Set task
In the lines below, how many hold the word "Python"? Answer only with the number.

Materials provided
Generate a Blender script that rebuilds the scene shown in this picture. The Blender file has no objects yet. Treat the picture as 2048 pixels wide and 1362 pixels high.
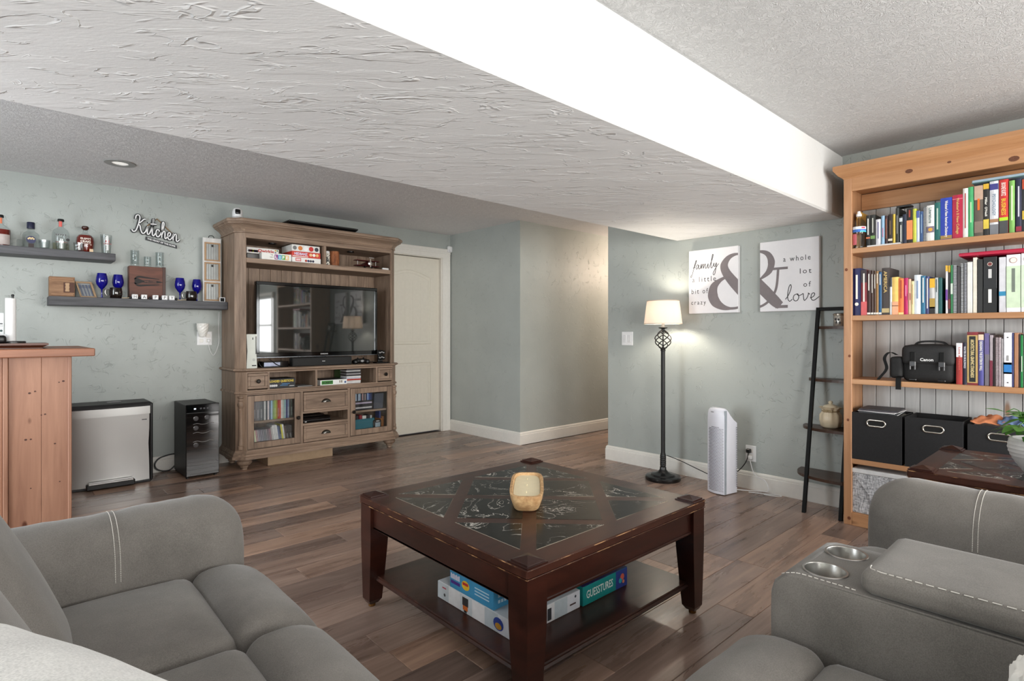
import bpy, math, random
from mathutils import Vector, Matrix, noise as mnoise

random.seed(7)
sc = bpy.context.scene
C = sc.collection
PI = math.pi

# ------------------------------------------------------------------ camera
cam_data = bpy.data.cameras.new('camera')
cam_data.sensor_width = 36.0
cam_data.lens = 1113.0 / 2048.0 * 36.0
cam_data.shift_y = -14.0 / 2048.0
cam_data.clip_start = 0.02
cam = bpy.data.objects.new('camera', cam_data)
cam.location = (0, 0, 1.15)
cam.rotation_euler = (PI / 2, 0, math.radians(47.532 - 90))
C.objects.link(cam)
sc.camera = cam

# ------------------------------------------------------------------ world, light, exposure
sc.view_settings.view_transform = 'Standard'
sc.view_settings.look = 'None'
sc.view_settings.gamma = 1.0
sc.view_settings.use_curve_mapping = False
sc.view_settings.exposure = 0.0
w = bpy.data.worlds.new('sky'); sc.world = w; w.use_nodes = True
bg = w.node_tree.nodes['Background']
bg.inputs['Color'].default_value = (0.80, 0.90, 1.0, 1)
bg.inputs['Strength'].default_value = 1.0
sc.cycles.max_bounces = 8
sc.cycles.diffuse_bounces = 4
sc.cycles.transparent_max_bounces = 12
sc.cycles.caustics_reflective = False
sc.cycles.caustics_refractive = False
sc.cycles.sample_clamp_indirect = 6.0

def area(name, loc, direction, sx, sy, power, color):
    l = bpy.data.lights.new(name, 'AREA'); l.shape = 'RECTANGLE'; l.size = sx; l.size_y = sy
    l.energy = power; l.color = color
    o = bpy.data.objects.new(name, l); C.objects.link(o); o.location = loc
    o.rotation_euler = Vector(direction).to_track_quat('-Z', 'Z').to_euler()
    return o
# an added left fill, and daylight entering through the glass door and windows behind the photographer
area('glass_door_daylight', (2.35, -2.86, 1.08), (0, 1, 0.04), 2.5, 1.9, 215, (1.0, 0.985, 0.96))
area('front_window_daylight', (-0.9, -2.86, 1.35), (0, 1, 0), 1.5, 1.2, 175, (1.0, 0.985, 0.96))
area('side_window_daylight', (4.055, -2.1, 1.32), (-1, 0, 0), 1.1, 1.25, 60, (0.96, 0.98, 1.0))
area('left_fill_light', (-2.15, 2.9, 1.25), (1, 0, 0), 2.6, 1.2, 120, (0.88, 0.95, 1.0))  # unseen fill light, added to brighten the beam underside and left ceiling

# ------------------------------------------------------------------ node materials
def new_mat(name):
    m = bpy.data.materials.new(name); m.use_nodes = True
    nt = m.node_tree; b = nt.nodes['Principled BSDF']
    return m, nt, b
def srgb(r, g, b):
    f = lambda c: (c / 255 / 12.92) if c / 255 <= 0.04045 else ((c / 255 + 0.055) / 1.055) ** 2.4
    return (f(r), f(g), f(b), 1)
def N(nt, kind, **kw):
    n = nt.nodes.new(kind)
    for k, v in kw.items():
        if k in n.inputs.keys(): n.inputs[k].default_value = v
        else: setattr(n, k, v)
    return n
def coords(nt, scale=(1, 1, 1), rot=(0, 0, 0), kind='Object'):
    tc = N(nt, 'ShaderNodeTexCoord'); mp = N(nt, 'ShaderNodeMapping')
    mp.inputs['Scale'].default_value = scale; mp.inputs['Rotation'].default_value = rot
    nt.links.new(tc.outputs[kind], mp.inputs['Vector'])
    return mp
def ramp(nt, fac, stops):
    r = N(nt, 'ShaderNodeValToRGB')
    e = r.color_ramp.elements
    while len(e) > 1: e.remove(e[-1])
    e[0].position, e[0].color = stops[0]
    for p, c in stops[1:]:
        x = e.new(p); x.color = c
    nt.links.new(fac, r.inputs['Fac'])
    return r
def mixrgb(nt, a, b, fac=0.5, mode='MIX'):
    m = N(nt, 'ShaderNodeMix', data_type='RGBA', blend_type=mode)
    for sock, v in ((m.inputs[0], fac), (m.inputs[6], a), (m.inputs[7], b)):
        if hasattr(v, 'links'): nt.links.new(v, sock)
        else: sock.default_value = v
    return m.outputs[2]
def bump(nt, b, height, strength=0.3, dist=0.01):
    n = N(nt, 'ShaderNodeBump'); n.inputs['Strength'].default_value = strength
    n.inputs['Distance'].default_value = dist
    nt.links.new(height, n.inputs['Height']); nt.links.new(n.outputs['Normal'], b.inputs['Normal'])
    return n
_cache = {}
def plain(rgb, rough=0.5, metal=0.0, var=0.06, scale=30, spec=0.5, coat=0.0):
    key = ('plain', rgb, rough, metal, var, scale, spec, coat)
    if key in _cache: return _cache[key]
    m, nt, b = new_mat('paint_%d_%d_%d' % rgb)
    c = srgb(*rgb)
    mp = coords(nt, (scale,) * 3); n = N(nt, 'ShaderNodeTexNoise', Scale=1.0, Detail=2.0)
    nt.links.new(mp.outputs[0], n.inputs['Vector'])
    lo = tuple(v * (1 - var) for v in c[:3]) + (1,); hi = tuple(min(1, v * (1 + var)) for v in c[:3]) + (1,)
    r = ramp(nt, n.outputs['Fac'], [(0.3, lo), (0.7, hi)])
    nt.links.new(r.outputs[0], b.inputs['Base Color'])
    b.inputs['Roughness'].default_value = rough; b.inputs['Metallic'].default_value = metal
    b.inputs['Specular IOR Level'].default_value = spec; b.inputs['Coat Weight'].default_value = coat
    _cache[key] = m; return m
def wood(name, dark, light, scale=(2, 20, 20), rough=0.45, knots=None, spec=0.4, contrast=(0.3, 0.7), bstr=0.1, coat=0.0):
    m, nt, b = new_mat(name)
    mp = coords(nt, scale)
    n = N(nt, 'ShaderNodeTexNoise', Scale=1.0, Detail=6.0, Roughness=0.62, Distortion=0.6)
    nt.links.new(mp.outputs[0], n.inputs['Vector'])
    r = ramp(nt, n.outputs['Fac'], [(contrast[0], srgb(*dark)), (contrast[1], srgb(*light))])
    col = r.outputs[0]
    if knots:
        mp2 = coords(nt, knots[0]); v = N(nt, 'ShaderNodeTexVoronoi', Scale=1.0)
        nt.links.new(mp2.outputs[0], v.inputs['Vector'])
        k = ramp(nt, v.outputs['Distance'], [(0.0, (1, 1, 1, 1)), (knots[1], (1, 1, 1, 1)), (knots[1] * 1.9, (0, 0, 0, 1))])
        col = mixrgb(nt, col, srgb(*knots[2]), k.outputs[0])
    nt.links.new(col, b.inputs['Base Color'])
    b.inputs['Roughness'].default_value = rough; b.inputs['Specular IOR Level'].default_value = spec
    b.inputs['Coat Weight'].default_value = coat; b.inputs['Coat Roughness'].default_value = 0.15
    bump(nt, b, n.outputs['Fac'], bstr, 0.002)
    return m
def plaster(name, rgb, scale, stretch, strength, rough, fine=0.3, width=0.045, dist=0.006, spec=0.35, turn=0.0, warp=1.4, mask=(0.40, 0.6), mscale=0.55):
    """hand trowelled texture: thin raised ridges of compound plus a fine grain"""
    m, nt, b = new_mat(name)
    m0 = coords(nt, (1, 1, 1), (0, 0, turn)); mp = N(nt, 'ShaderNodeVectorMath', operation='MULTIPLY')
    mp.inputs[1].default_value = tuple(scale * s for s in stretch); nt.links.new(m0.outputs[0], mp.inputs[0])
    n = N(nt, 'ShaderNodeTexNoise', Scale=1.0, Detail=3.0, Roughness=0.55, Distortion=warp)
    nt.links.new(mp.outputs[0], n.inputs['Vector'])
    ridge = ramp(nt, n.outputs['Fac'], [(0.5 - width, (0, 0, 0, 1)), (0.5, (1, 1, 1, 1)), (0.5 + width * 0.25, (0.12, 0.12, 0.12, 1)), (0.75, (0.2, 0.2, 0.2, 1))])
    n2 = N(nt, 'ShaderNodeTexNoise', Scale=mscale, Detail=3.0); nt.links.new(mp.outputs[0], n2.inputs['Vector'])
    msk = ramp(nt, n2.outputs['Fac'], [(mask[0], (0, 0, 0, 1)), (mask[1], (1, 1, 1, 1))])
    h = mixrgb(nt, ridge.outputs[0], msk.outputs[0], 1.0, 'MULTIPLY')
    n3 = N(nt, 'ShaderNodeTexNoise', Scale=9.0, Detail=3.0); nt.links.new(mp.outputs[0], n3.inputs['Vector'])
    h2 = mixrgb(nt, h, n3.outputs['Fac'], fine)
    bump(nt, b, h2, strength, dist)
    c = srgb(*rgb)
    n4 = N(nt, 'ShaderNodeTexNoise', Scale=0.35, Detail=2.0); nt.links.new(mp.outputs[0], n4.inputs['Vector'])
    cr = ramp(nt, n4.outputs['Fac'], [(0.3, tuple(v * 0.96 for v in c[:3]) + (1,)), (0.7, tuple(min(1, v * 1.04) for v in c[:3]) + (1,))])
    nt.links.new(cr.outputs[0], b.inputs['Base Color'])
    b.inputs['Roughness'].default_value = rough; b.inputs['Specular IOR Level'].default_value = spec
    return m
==
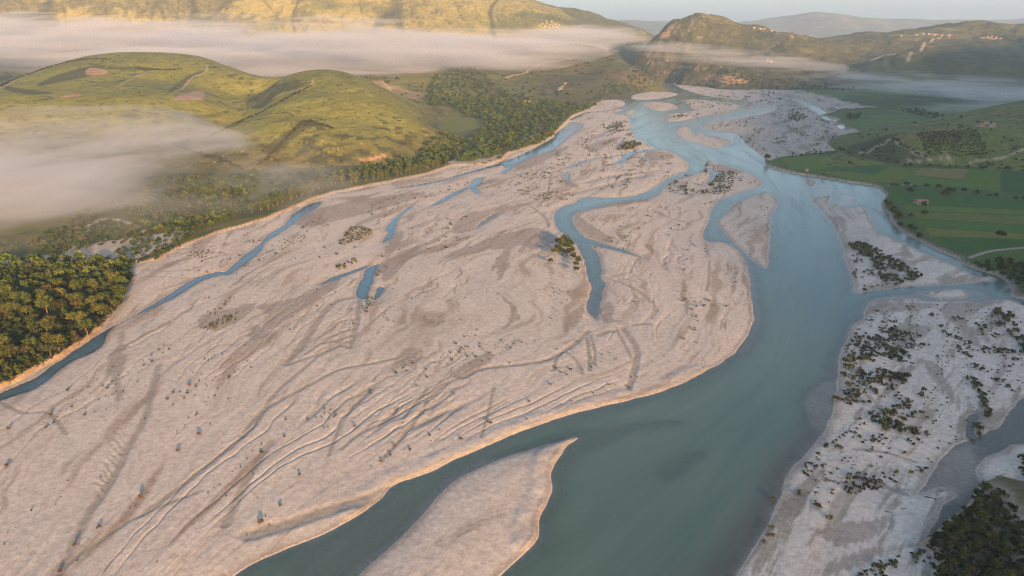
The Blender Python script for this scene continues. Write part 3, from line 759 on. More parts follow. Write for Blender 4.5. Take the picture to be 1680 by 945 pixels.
==
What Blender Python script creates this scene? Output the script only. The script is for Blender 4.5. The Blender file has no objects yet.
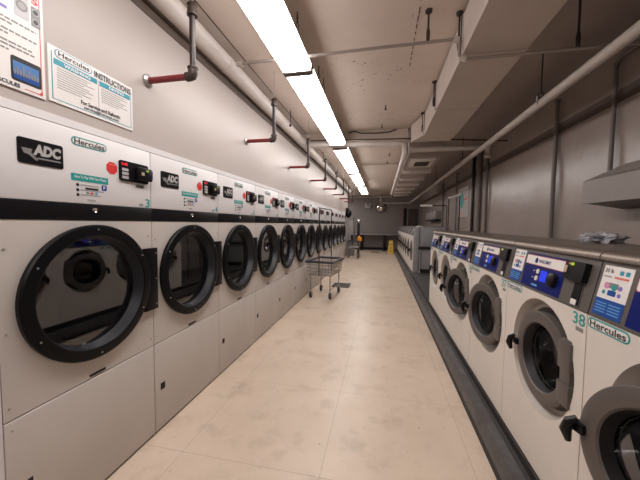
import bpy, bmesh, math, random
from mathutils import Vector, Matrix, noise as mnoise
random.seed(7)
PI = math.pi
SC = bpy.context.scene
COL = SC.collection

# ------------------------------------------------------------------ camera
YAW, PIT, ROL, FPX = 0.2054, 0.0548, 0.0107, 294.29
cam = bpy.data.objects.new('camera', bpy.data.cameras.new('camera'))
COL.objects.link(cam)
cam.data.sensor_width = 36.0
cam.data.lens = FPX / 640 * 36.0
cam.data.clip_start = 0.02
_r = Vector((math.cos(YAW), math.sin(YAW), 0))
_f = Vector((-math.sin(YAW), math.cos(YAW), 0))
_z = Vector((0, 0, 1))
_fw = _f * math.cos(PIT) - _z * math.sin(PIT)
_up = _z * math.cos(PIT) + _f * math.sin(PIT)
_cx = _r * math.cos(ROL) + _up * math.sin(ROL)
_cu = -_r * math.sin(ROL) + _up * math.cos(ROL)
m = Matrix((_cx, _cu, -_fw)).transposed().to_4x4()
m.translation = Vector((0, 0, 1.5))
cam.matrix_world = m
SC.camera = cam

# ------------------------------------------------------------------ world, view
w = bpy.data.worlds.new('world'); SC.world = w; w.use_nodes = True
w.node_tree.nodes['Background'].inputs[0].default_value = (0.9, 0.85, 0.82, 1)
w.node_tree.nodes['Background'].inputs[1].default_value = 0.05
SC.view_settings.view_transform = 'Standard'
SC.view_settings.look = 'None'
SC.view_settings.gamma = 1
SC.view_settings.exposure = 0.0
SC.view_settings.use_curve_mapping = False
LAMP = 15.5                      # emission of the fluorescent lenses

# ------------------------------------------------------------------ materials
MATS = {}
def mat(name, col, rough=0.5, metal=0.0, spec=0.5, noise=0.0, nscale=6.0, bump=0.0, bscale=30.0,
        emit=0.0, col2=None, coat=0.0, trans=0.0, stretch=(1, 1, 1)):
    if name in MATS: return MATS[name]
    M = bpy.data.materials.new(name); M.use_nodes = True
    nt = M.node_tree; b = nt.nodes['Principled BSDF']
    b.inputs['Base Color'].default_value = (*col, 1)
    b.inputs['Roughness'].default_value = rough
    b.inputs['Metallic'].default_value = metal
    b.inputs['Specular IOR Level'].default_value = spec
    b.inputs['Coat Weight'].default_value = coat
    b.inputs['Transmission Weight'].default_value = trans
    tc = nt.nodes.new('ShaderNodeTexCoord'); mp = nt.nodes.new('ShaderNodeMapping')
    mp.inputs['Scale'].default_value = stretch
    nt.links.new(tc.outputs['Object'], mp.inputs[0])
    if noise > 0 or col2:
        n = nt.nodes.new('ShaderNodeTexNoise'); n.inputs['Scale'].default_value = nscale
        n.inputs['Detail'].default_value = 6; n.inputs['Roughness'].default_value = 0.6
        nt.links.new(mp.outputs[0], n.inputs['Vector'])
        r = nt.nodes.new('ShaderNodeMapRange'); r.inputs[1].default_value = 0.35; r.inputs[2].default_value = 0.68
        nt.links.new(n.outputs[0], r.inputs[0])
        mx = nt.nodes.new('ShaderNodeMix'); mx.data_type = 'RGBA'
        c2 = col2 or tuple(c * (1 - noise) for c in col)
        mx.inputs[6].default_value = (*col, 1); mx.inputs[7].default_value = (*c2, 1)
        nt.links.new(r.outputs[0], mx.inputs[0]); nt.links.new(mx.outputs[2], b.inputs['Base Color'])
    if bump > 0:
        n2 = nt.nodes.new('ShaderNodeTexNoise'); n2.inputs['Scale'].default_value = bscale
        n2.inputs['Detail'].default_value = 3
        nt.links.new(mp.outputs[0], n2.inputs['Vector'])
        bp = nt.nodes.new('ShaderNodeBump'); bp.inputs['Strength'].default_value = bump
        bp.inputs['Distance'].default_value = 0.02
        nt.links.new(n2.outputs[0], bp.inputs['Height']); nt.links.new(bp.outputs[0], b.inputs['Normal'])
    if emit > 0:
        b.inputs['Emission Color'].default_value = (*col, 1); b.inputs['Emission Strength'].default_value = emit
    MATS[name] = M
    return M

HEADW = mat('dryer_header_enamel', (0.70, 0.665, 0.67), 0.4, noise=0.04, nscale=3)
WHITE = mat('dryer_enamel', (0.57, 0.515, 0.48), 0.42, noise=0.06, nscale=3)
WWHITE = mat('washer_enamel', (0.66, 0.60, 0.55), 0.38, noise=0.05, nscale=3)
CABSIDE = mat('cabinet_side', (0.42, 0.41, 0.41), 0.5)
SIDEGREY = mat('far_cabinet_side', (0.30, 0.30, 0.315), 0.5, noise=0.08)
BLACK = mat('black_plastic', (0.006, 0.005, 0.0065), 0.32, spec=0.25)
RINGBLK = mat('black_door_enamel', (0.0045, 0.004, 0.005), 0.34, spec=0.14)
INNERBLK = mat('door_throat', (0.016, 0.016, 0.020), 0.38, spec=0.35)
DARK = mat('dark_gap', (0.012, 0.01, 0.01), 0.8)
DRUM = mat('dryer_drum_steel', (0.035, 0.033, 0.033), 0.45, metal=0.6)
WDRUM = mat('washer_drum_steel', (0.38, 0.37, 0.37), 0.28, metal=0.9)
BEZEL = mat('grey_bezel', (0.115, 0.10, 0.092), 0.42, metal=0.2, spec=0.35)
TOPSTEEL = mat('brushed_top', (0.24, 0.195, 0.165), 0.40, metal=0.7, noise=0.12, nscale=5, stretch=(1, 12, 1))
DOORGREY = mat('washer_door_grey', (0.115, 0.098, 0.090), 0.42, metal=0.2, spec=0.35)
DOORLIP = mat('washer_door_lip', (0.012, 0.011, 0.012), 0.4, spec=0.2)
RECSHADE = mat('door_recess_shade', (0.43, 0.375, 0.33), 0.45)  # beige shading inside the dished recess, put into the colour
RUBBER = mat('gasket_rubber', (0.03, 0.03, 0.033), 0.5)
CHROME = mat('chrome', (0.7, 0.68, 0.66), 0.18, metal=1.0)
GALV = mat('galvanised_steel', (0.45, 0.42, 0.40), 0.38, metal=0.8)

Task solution
2